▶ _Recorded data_
+ + + + +
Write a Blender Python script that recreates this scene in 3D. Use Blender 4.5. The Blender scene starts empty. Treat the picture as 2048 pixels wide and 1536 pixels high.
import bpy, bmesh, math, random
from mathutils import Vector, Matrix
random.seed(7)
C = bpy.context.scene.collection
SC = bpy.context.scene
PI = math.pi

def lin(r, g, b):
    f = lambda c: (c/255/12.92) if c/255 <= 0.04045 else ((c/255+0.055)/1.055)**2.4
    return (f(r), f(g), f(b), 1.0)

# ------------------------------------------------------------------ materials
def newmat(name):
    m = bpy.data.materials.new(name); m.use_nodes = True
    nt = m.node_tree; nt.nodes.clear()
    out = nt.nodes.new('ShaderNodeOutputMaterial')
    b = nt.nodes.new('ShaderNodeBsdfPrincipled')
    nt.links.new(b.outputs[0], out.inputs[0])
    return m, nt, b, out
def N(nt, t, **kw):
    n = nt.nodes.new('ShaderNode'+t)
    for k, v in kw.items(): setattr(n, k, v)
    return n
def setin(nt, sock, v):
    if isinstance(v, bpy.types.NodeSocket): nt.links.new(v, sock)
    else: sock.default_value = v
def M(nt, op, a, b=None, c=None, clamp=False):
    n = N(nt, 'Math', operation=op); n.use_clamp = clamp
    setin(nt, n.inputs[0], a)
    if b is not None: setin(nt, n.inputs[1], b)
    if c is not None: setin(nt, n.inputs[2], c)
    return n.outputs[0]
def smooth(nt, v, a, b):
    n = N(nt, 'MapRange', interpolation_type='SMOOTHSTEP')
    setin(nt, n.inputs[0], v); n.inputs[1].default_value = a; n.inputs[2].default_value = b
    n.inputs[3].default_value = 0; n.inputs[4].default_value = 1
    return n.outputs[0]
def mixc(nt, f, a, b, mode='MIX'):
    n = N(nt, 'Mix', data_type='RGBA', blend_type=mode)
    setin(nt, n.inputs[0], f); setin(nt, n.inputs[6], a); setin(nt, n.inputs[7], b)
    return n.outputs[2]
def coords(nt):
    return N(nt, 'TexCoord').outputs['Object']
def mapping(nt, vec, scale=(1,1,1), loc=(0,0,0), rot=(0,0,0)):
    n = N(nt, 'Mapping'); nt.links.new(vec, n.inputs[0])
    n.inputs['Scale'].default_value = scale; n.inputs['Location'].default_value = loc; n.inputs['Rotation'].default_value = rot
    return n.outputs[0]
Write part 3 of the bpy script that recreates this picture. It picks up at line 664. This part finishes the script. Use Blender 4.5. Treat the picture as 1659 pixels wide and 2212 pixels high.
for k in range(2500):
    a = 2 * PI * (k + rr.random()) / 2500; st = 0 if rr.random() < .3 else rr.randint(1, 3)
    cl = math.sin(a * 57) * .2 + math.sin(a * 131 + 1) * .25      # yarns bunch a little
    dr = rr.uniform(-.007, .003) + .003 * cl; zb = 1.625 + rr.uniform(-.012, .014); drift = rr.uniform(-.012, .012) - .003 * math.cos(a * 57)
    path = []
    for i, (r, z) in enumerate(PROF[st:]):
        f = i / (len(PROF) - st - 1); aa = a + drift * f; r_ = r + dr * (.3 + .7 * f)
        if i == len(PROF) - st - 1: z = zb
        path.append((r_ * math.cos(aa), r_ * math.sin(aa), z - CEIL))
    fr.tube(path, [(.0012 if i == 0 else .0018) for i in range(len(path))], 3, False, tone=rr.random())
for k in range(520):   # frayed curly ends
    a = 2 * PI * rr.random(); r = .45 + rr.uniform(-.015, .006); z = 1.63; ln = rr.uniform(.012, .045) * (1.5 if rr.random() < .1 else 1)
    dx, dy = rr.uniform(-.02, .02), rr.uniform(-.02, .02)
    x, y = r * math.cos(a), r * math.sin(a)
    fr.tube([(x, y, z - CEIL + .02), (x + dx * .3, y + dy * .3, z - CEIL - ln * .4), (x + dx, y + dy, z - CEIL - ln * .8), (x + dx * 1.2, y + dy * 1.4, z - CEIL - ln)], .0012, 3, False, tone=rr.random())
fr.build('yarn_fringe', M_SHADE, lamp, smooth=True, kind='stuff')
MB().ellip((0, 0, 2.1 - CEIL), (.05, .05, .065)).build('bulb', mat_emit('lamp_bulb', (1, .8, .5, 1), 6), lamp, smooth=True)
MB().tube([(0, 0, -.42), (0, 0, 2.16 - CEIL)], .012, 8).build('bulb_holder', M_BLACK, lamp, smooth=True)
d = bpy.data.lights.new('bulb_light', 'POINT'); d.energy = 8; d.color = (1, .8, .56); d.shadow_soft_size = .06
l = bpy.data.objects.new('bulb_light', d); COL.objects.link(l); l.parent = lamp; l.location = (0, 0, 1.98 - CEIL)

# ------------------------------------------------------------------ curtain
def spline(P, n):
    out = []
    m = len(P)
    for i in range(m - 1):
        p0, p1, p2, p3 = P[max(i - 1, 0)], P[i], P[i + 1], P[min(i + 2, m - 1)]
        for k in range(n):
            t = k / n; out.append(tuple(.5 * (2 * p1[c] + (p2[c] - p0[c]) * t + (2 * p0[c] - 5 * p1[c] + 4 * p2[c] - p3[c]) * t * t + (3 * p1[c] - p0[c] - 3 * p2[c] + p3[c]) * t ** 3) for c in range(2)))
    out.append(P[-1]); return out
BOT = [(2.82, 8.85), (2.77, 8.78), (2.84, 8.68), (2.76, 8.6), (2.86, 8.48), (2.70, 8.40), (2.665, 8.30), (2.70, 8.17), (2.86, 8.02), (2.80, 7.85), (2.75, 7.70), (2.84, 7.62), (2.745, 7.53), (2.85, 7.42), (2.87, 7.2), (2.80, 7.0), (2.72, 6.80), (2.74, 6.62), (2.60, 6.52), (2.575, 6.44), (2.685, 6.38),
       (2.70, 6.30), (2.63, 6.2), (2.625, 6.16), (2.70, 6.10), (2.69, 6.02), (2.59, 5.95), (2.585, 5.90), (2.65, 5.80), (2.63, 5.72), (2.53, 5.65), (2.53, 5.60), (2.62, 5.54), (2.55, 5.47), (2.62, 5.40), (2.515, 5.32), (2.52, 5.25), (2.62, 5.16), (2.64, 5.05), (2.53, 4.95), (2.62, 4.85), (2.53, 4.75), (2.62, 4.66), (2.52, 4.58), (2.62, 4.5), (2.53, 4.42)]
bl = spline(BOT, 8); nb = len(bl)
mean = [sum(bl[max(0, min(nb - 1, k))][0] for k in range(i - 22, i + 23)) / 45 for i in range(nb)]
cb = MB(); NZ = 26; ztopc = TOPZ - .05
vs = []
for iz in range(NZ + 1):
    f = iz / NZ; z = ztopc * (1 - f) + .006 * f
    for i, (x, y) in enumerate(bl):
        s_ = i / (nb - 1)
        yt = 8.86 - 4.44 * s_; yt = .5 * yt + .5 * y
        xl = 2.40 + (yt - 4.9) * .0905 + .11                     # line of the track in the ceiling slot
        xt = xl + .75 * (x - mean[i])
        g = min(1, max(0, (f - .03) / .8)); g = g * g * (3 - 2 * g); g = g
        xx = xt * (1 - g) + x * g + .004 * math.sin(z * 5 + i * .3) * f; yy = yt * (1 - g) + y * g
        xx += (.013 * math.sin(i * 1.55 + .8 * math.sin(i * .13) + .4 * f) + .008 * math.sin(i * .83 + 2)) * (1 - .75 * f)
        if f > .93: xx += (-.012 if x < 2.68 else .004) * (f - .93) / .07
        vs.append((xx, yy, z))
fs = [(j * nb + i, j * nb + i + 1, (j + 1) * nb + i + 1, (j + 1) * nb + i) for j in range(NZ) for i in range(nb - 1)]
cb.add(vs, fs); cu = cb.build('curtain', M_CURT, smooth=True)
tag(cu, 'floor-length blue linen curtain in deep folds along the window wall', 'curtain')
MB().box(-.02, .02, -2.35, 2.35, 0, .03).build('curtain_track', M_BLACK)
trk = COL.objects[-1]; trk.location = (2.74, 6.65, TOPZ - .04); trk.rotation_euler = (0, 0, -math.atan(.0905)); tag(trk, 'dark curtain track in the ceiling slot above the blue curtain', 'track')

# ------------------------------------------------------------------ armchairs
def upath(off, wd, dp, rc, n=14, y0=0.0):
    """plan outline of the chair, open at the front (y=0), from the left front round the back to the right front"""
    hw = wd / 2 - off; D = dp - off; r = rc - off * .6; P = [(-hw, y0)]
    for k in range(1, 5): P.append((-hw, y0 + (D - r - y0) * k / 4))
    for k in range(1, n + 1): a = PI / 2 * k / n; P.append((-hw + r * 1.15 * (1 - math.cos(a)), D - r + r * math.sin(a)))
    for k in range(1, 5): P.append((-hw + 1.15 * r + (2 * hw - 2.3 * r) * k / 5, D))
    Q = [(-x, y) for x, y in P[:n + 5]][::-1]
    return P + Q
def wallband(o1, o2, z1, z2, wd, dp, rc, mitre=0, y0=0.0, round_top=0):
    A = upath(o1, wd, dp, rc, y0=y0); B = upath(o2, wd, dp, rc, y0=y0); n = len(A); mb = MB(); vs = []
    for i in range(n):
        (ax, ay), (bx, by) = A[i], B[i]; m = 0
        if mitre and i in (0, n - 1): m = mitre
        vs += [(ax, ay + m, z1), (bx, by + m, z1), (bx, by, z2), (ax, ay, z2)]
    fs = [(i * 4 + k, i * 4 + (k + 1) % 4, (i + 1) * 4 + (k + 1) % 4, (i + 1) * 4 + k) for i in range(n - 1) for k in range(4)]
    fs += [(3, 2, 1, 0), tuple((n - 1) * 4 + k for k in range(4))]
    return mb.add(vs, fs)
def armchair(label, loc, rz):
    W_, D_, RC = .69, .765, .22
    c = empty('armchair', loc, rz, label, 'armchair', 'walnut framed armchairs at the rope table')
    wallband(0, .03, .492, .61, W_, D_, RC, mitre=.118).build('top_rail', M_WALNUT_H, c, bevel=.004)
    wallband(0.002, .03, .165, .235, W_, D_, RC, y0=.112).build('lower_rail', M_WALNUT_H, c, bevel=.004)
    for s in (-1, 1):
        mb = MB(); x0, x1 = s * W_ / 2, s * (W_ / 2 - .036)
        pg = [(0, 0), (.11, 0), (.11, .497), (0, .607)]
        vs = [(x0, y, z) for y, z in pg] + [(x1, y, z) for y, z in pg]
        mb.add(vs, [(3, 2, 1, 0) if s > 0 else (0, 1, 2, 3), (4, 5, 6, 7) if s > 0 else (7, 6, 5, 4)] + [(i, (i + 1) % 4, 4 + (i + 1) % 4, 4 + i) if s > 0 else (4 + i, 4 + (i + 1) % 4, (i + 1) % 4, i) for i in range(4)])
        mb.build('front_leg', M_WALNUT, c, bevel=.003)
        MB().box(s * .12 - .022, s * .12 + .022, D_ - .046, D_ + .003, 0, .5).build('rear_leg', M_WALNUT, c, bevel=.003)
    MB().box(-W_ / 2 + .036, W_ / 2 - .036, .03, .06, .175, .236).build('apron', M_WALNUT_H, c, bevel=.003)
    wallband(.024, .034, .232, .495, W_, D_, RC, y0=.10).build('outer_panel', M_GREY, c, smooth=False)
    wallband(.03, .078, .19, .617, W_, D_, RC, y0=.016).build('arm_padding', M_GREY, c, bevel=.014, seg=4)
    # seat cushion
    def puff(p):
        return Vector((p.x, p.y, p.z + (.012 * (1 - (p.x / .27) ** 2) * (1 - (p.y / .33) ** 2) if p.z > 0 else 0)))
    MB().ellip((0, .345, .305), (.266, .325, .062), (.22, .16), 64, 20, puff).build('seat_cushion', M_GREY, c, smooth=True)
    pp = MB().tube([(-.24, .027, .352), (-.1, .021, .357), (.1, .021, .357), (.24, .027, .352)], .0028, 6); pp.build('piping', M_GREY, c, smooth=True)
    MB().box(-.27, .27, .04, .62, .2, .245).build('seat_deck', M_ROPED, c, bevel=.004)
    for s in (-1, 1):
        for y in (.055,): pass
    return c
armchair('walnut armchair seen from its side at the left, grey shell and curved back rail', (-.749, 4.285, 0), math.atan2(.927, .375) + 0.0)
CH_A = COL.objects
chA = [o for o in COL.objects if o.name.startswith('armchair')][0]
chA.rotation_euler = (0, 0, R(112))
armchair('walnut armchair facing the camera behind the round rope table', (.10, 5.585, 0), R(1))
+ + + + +
Starting at the first line of the data above, please restate word for word every line up to and including the one that holds "return (f(r), f(g), f(b), 1.0)", and add nothing else.

▶ _Task result_
Write a Blender Python script that recreates this scene in 3D. Use Blender 4.5. The Blender scene starts empty. Treat the picture as 2048 pixels wide and 1536 pixels high.
import bpy, bmesh, math, random
from mathutils import Vector, Matrix
random.seed(7)
C = bpy.context.scene.collection
SC = bpy.context.scene
PI = math.pi

def lin(r, g, b):
    f = lambda c: (c/255/12.92) if c/255 <= 0.04045 else ((c/255+0.055)/1.055)**2.4
    return (f(r), f(g), f(b), 1.0)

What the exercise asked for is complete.